Securities and Exchange Board of India (Sebi) Chairperson Madhabi Puri Buch and her husband Dhaval Buch shared a detailed statement on Sunday, countering.
The allegations made by the US short-seller Hindenburg Research. The Buchs stated that their investment in the fund, which Hindenburg claimed is linked to the alleged “Adani stock manipulation”, was made two years before Madhabi joined Sebi.
In the statement, the Buchs stated that they made an investment in the said fund, IPE Plus Fund 1, managed by 360 ONE Asset and Wealth Management (earlier IIFL Wealth Management) in 2015. This investment was made “when they were both private citizens living in Singapore and almost 2 years before Madhabi joined SEBI, even as a Whole Time Member”, the statement read.
“The decision to invest in this fund was because the Chief Investment Officer, Mr Anil Ahuja, is Dhaval’s childhood friend from school and IIT Delhi and, being an ex-employee of Citibank, JP Morgan and 3i Group plc, had many decades of a strong investing career. The fact that these were the drivers of the investment decision is borne out by the fact that when, in 2018, Mr Ahuja, left his position as CIO of the fund, we redeemed the investment in that fund,” the statement read.
“As confirmed by Mr Ahuja, at no point in time did the fund invest in any bond, equity, or derivative of any Adani group company,” it added.
On Saturday, Hindenburg Research published its second whistleblower report on Adani Group, claiming that Madhabi Puri Buch had a stake in the obscure offshore entities used in the “Adani money siphoning scandal”.
According to Hindenburg, IPE Plus Fund is a small offshore Mauritius fund set up by an Adani director through IIFL. It accused Vinod Adani, brother of industrialist Gautam Adani, of “using this structure to invest in Indian markets with funds allegedly siphoned from over invoicing of power equipment to the Adani Group”.
Hindenburg alleged that just weeks before Buch’s appointment to Sebi, her husband requested the transfer of their investments into his sole control, potentially to avoid any scrutiny related to her new regulatory role.
The report also claimed that Madhabi Buch, while being at Sebi, personally wrote to IIFL in February 2018 using her private G-mail account, doing business through her husband’s name, to redeem the units in the fund.
Sebi, it claimed, has “shown a surprising lack of interest in Adani’s alleged undisclosed web of Mauritius and offshore shell entities”.

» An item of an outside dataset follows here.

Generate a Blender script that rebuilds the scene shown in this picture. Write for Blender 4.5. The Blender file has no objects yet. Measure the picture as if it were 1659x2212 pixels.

In response, the Buchs said the claims made in the Hindenburg report were “baseless” and “devoid of any truth”, and asserted that their finances were an open book. The couple also called it an attempt of “character assassination”.
The 360 ONE Asset Management (formerly IIFL) also denied Hindenburg’s claims, saying that the said IPE-Plus Fund 1 made “zero investments in any shares of the Adani Group either directly or indirectly through any fund”.
The firm also clarified that Madhabi and Dhaval Buch’s holdings in the fund were less than 1.5 per cent of the total inflow into the fund.
Regarding the Hindenburg report’s claims about Dhaval’s association with the investment management company Blackstone and the Sebi chief’s alleged undue favour towards the company, the statement clarified that Dhaval’s appointment was due to his deep expertise in supply chain management and that it occurred before Madhabi’s elevation to the position of Sebi chairperson.
“At no time has Dhaval been associated with the real estate side of Blackstone,” they said.
Hindenburg alleged that during Dhaval’s stint as an advisor to Blackstone, Sebi had proposed, approved and facilitated major changes to the Real Estate Investment Trust (REIT), specifically benefiting private equity firms like Blackstone.
The couple asserted that the Blackstone Group was added to Madhabi’s “recusal list” maintained with Sebi immediately after Dhaval’s appointment.
The latest Hindenburg report comes 18 months after its first whistleblower claim against Adani Group, which led to a sharp decline in the company’s stock value. The short-selling firm accused Adani Group of pulling “the largest con in corporate history” by using a web of companies in tax havens to inflate its revenue and manipulate stock prices, even as debt piled up.
After the Hindenburg report, the Supreme Court asked market regulator Sebi to complete its investigation and set up a separate expert panel to look into regulatory lapses. The panel did not give any adverse report on Adani and the top court too stated that no other probe other than one being done by Sebi was required.
On June 26, Sebi served a show cause notice to Hindenburg, charging it of “deliberately sensationalising and distorting certain facts” as well as working with a New York hedge fund to make its bet.
In the wake of the fresh allegations, the opposition parties urged the government to act immediately to eliminate all “conflicts of interest” in the Sebi’s investigation of the Adani Group and reiterated its demand for a Joint Parliamentary Committee probe into the matter. They also called for the immediate removal of Madhabi Buch as the head of Sebi.